Women's studies professor speaks about weighty issues


[Picture]

Adam F. Jarrold
Arizona Daily Wildcat

Myra Dinnerstein, women's studies professor, illustrates her point about the stereotypes of fat women in the professional workplace with an example of Barbara Bush. A woman's magazine showed Bush in her then-present state and a "better" version who is slimmer.


"Inside every thin woman is a fat woman she is terrified to let out," a UA professor yesterday told a group of about 250 people at a lunchtime speech at Gallagher Theatre.

The play on the popular phrase was part of a speech entitled, "Resisting Stereotypes: Fat Women and Professional Careers," given by Myra Dinnerstein, a professor in the Women's Studies Department.

Dinnerstein presented the speech as part of a book she is writing on fat women who are successful professional women, she said. For the book she interviewed and studied more than 50 overweight women.

"I want to give people an idea about what it is to live as a fat woman in a fat-phobic world," she said before the speech, adding she wants people to know how overweight women manage their bodies in the workplace.

Dinnerstein, who has authored two previous books and began the women's studies programs at the UA, said her goal is to bring fat women out of the shadows and into public discourse.

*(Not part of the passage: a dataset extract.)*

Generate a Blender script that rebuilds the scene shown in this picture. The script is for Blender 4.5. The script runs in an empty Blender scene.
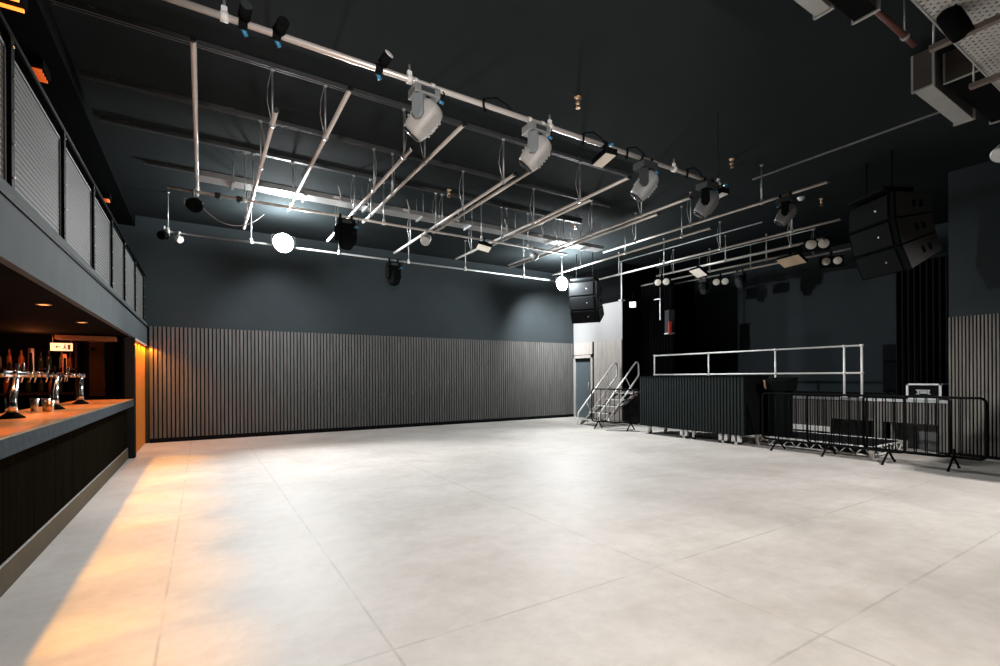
import bpy, bmesh, math, random
from mathutils import Vector, Matrix
random.seed(4)
S = bpy.context.scene
COL = S.collection
PI = math.pi

# ------------------------------------------------------------------ materials
MATS = {}
def mat(name, col, rough=0.5, metal=0.0, var=0.0, scale=8.0, bump=0.0, emit=None, spec=None, coat=0.0):
    if name in MATS: return MATS[name]
    m = bpy.data.materials.new(name); m.use_nodes = True
    nt = m.node_tree; b = nt.nodes['Principled BSDF']
    b.inputs['Roughness'].default_value = rough
    b.inputs['Metallic'].default_value = metal
    if spec is not None: b.inputs['Specular IOR Level'].default_value = spec
    if coat: b.inputs['Coat Weight'].default_value = coat
    b.inputs['Base Color'].default_value = (*col, 1)
    if var or bump:
        tc = nt.nodes.new('ShaderNodeTexCoord')
        nz = nt.nodes.new('ShaderNodeTexNoise'); nz.inputs['Scale'].default_value = scale
        nz.inputs['Detail'].default_value = 5
        nt.links.new(tc.outputs['Object'], nz.inputs['Vector'])
        if var:
            mx = nt.nodes.new('ShaderNodeMix'); mx.data_type = 'RGBA'
            mx.inputs[6].default_value = (*[c*(1-var) for c in col], 1)
            mx.inputs[7].default_value = (*[min(1, c*(1+var)) for c in col], 1)
            nt.links.new(nz.outputs['Fac'], mx.inputs[0])
            nt.links.new(mx.outputs[2], b.inputs['Base Color'])
        if bump:
            bp = nt.nodes.new('ShaderNodeBump'); bp.inputs['Strength'].default_value = bump
            bp.inputs['Distance'].default_value = 0.01
            nt.links.new(nz.outputs['Fac'], bp.inputs['Height'])
            nt.links.new(bp.outputs['Normal'], b.inputs['Normal'])
    if emit:
        b.inputs['Emission Color'].default_value = (*emit[0], 1)
        b.inputs['Emission Strength'].default_value = emit[1]
    MATS[name] = m
    return m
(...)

She said the denigration of fat women is a form of social control over all women, from the slim figured Kate Moss models to overweight performers such as Oprah Winfrey, but fat women have the hardest time coping in the workplace, she said.

She said overweight women have developed several strategies to deal with problems in the workplace, including special attention to appearance, a heightened visualization of the physical world, an overemphasis on 'normal' actions and an advantageous use of stereotypes.

She said the women she studied arrive early for meetings to find comfortable chairs, eat meals before business lunches so their appetite appears smaller, and make use of stereotypes such as the 'funny fat woman' to appear more socially acceptable.

But they do it alone, Dinnerstein said. She said the lack of sisterhood between fat women is "one of the saddest things" she has encountered.

Audience members said they enjoyed the speech and the subsequent question and answer session.

Women's studies senior Melissa Meister said she enjoyed the topic, adding, "It's really interesting how sensitivity about their [overweight women's] bodies extends into the space around them."

Kimber Innecken, a women's studies graduate, said, "I enjoyed it and agreed with a lot she said."

"Coming from a person who has been a thin person and a fat person, there are different stereotypes for both types of women," she said, "But there are just as many attached to thin women."